**What is required**
Scan the records below for lines with the word "parts", then state how many you find and nothing else.

**Data provided**
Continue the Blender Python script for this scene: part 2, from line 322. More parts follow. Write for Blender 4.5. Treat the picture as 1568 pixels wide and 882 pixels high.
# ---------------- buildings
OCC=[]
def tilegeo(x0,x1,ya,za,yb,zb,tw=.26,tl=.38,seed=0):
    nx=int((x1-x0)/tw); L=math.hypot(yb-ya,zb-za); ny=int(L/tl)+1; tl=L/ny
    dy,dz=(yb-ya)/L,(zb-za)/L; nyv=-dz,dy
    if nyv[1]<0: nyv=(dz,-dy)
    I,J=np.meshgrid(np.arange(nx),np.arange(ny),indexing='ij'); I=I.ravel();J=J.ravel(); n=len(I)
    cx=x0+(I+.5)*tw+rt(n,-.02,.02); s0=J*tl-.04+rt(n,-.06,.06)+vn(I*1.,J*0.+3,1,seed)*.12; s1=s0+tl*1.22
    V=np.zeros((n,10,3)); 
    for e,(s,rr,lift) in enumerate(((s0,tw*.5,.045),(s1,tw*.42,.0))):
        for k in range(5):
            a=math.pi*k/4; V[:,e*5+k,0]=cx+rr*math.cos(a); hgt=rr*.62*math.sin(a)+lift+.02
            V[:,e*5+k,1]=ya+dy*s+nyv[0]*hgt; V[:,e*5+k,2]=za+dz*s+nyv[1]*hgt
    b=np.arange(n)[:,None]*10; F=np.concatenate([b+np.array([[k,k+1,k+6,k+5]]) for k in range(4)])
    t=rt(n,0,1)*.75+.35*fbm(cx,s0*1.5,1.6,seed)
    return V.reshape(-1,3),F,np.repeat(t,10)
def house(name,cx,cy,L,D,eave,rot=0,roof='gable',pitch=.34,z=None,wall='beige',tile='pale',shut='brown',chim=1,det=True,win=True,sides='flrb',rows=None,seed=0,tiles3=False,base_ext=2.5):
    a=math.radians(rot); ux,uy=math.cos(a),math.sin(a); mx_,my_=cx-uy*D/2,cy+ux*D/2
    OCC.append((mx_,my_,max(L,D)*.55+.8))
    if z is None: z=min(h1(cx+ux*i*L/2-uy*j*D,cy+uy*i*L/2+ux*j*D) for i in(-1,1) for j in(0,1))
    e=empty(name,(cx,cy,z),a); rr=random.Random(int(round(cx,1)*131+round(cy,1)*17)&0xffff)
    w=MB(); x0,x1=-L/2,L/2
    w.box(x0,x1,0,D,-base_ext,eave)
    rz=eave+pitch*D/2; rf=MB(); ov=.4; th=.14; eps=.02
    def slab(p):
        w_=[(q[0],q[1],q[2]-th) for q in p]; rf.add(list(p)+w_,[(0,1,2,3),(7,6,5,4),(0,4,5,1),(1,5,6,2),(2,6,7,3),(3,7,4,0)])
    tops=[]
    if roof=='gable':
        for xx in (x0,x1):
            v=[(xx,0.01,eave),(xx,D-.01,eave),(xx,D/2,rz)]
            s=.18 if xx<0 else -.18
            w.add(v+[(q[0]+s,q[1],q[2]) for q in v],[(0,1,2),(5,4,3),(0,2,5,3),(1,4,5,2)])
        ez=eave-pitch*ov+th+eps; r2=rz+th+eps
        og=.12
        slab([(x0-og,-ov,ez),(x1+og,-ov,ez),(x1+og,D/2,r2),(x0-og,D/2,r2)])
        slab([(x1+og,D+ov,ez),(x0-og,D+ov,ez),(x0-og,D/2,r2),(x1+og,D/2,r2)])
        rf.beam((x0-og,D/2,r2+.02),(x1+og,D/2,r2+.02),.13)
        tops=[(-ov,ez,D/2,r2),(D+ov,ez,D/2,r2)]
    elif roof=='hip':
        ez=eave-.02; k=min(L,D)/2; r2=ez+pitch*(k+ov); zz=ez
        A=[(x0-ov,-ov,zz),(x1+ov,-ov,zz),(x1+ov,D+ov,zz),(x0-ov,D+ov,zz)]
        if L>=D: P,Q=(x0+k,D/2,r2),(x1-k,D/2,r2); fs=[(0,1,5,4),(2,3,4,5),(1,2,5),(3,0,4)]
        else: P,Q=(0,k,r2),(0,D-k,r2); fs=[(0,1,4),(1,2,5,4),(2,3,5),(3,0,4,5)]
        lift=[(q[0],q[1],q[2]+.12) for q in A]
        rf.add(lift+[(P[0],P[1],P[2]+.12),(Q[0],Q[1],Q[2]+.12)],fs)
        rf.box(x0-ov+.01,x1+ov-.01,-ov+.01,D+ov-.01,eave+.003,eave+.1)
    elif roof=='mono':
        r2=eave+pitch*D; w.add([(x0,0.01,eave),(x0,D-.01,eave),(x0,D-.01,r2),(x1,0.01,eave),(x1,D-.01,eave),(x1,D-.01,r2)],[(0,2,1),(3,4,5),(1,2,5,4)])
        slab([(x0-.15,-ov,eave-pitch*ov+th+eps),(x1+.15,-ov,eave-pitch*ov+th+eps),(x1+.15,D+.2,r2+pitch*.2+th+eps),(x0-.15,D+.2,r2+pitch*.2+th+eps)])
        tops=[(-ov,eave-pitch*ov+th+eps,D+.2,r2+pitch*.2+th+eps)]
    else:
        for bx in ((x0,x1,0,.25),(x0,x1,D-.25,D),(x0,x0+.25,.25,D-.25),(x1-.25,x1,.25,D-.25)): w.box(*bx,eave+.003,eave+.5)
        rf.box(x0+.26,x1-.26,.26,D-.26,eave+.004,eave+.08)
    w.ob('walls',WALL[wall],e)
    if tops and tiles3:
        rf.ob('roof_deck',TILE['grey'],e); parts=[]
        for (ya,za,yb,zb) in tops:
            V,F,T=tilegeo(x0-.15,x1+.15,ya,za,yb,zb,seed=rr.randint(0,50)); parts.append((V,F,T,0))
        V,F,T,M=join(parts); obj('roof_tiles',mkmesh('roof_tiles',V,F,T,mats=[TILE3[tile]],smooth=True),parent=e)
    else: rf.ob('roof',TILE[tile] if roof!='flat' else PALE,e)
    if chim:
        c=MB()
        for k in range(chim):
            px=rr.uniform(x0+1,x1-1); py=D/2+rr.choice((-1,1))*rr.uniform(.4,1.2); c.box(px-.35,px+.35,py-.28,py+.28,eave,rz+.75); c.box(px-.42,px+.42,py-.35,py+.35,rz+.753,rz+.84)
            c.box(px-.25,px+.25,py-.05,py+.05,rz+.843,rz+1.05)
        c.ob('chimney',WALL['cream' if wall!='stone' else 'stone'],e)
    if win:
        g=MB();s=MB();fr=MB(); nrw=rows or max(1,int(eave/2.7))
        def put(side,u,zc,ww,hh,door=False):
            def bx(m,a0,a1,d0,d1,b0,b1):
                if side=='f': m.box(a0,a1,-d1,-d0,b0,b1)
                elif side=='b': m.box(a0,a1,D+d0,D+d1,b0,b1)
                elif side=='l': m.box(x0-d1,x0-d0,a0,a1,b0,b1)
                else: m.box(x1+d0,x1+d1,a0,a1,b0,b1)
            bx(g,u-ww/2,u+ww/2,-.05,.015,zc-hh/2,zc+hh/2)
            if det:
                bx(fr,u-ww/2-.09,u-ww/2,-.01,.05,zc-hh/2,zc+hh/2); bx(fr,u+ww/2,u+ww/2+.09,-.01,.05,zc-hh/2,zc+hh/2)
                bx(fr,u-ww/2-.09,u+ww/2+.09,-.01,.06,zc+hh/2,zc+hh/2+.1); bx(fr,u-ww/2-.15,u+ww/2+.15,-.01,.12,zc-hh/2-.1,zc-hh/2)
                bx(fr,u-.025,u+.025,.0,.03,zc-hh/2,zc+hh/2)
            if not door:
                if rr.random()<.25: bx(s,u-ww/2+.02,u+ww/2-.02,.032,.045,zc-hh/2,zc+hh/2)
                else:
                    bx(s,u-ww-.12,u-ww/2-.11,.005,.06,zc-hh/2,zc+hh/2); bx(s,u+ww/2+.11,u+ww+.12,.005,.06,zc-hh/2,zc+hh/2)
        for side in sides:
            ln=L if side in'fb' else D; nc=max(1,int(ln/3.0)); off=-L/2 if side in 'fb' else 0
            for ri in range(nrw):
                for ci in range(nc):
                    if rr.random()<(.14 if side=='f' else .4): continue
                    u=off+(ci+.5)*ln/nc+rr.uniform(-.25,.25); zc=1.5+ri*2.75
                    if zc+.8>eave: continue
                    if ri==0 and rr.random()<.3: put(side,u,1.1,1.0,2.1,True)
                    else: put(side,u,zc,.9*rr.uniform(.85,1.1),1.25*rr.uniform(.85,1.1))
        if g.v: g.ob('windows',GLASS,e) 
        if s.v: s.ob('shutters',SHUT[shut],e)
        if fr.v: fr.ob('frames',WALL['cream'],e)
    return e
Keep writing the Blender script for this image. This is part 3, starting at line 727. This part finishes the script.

**Exercise output**
4